Rev. Robert Hill

April 5, 2005

Liberty -- A retired priest convicted of a sex crime involving a minor should not be living on the same grounds as a preschool and kindergarten. Thats the position of a group of sex abuse victims and supporters who want the Diocese of Youngstown to make a priest move. Members of Survivors Network of those Abused by Priests held a news conference Monday afternoon outside of the Villa Marie Teresa Pre-school, 50 Warner Road. The group is asking that the Rev. Robert Hill be moved from that location. "We want parents to know that this man is living here," said Barbara Blaine, SNAP president. "Some of the parents said they see him walking the grounds." Blaine said records from Ashtabula County Common Pleas Court show that Father Hill was convicted in 1992 of compelling prostitution with a minor. "We have to put the protection of kids first," Blaine said.
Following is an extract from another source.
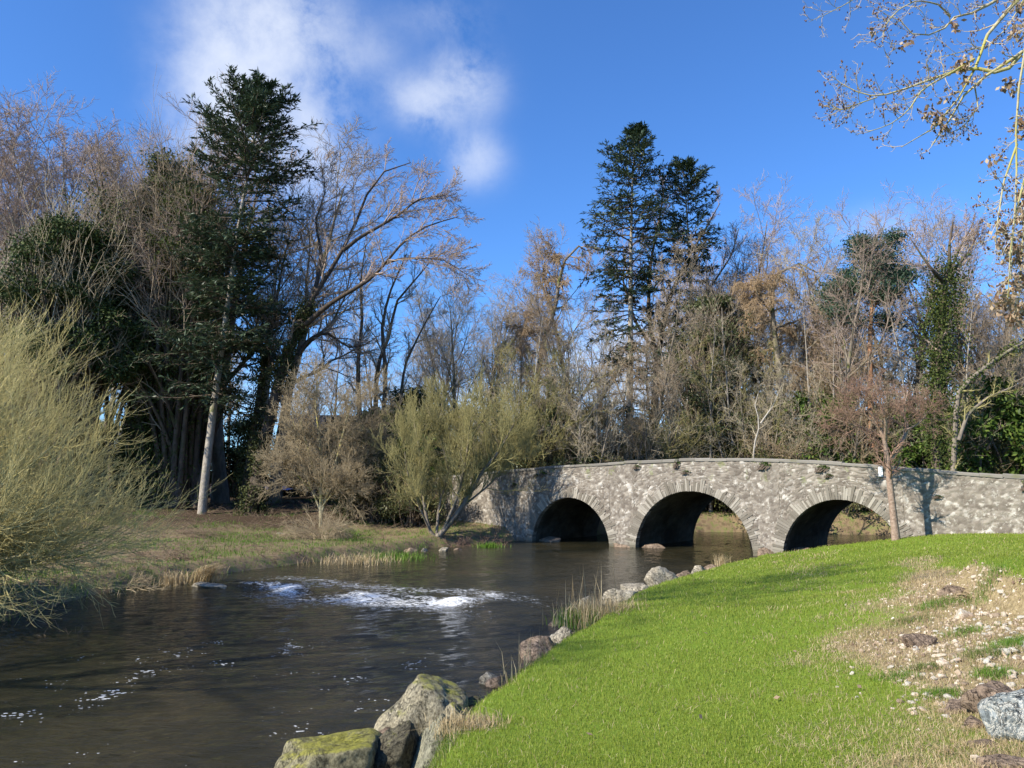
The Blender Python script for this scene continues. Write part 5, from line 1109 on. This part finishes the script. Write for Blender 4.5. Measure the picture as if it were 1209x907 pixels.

Diocese opinion The diocese released a statement saying the Bureau of Child Care Services of the Ohio Department of Job and Family Services reviewed the matter of Father Hills residence in June 2002 and offered no objection. The statement also said that Father Hill lives in a building that is separate from the building housing the day care and kindergarten. "I would like to see those records and find out who said that a convicted sex offender can reside on the grounds of a preschool," Blaine said. Officials at the bureau of child-care services could not be reached to comment. "Father Hill is surrounded by other priests and nuns," the diocese statement reads. "He has been instructed to have no involvement with the school facility." A spokeswoman with the dioceses also said that Father Hill has lived at the facility for 10 years and there have been no complaints. They didnt have his exact age but said he is in his 70s. Blaine said the group believes that the priest should be moved to a professionally run treatment center for sex offenders. SNAP is a national support group for survivors of clergy sex abuse. Founded in 1989, the group has more than 5,600 members and support groups meeting in more than 60 cities.